По возвращении в Нью-Йорк его первой заботой было переправить в Москву детальный отчет о встрече в Белом Доме, Громыко сам не писал телеграммы, перепоручая это дело своему переводчику Виктору Суходреву, которому он сначала диктовал текст послания по своим заметкам. На этот раз послание содержало около пятидесяти страниц и включало широкий спектр вопросов — советско-американские отношения, СОЛТ II и наиболее важные международные проблемы. Нетерпение Громыко возрастало по мере того, как шло время, а послание все не поступало к нему для прочтения и одобрения.
— Где Сухо древ? — ворчливо спрашивал он. — Наверное, чай пьет?
Наконец Суходрев появился.
— Как я могу, Андрей Андреевич, за один час сделать запись разговора, который продолжался три часа? — проговорил он в ответ на упреки Громыко.
На этот раз министр подавил раздражение и молча углубился в чтение текста, принесенного Суходревом.
Когда я спросил Громыко об его оценке переговоров с Картером, он ответил коротко:
— Это все есть в телеграмме. Вы можете прочитать. — Направляясь в спальню квартиры в Миссии, он неожиданно остановился около двери и, повернувшись ко мне, слабо улыбнулся. — Не так плохо, совсем не так плохо, как мы ожидали, — сказал он.
Когда Картер поднял вопрос об Анатолии Щаранском, Громыко разозлился. Как он написал об этом в своем отчете, "Картер настрлько невежественен, что не нашел ничего лучшего, как поднять на щит это микроскопическое дело об одном человеке, не понимая, что такие вопросы не сочетаются с обсуждением отношений между нашими странами”. Однако Громыко пришел к заключению, что "иметь дело с Картером — можно. Он недостаточно искушен в целом ряде вопросов и, возможно, мы сумеем вынудить его согласиться на многое из того, что нам необходимо”.
Громыко осознавал, что твердая позиция в вопросах прав человека у Картера сочетается с невероятно наивным представлением о Советском Союзе. Из того, что Громыко говорил, выходило, что Картер верил в СССР как в честного партнера, с которым можно иметь дело, как с любой из западных демократий. Наконец, противоречивое соглашение СОЛТ II было завершено и на какое-то время создалось впечатление, что детант будет возрожден. Но вскоре Советский Союз совершил интервенцию в Афганистан. Это был шаг, который открыл Картеру глаза на сущность советской системы и показал ему, какова истинная цена объятий медведя.
26
Курт Вальдхайм после переизбрания его на пост Генерального секретаря ООН в 1976 году собрался побывать с официальным визитом в нескольких странах. В число их был включен Советский Союз. Я работал над устройством и расписанием его визита. Работа была не из легких.

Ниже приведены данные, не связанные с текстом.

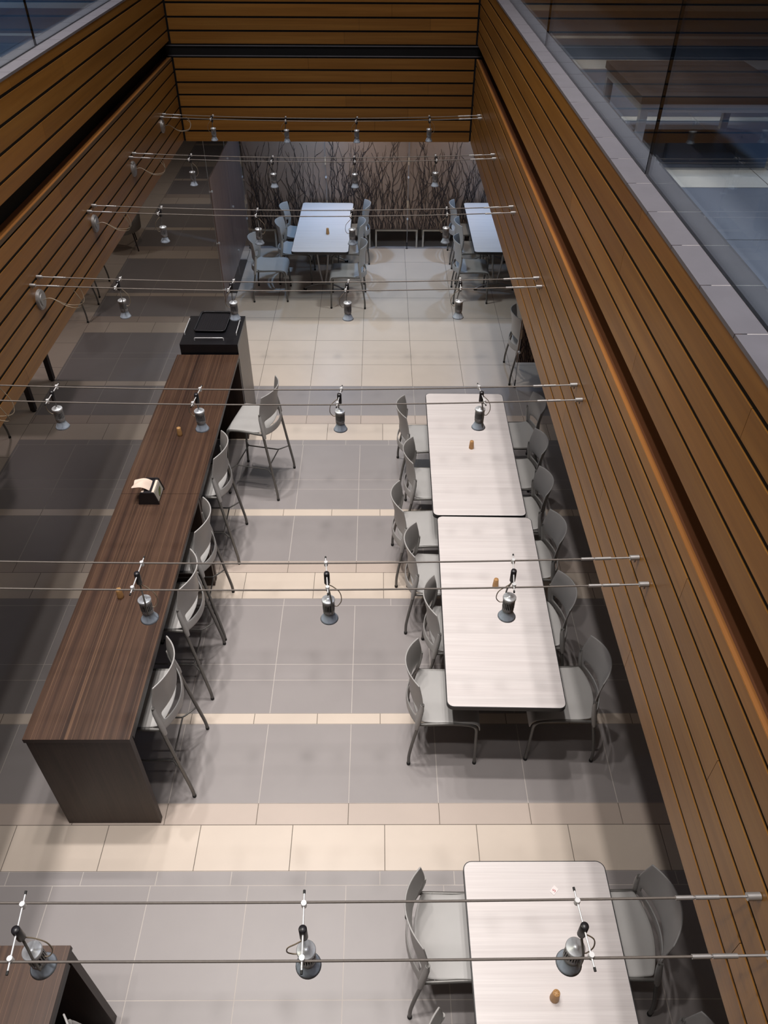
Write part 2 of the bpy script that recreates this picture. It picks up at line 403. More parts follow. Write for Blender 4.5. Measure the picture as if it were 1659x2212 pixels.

В своих телеграммах в Москву я постоянно подчеркивал, что для укрепления нашего положения в ООН необходимо принять в Москве Вальдхайма с тою же любезностью и с теми же почестями, какие были оказаны ему в Пекине и Лондоне, Вашингтоне и Париже.
Когда весной 1977 года Кремль наконец прислал в Нью-Йорк официальное приглашение, Вальдхайм сказал мне и членам Советской миссии, что он будет рад нанести визит в СССР, но при условии, что в расписание будет включена личная встреча и беседа с Леонидом Брежневым. Ни я, ни Малик не могли дать ему таких гарантий, а когда мы запросили Москву, ответа не последовало. Вальдхайм ворчал, так как дело затягивалось и поездка откладывалась. Неоднократно он спрашивал, в чем загвоздка. Я не мог честно ответить на этот вопрос и отговаривался, ссылаясь на слухи, что Брежнев болен и не может взять на себя столь серьезных обязательств.
В пришедшем наконец из Москвы ответе предлагались даты визита (сентябрь или ноябрь) и содержалась двусмысленная инструкция, предписывающая сообщить Вальдхайму, что встреча с Брежневым "не исключена”. Такая обтекаемость выражения типична для уклончивых формулировок советского дипломатического и бюрократического языка. И это было ближе всего к обещанию, на которое я мог надеяться. После дополнительных переговоров, на которых уточнялось время, визит был назначен на начало сентября, таким образом, Вальдхайм мог возвратиться в Нью-Йорк к открытию очередной сессии Генеральной Ассамблеи. Из письма одного моего московского друга мне стало известно, что Политбюро приняло решение о встрече Брежнева с Вальдхаймом. Генеральный секретарь ООН был очень доволен.
Я не возлагал больших надежд на подобную встречу, считая ее чисто символической. Советские руководители не доверяют Генеральным секретарям ООН, которые слишком активно вмешиваются в международные дела. Но, с другой стороны, они презирают и тех, кто довольствуется ролью "свадебного генерала”.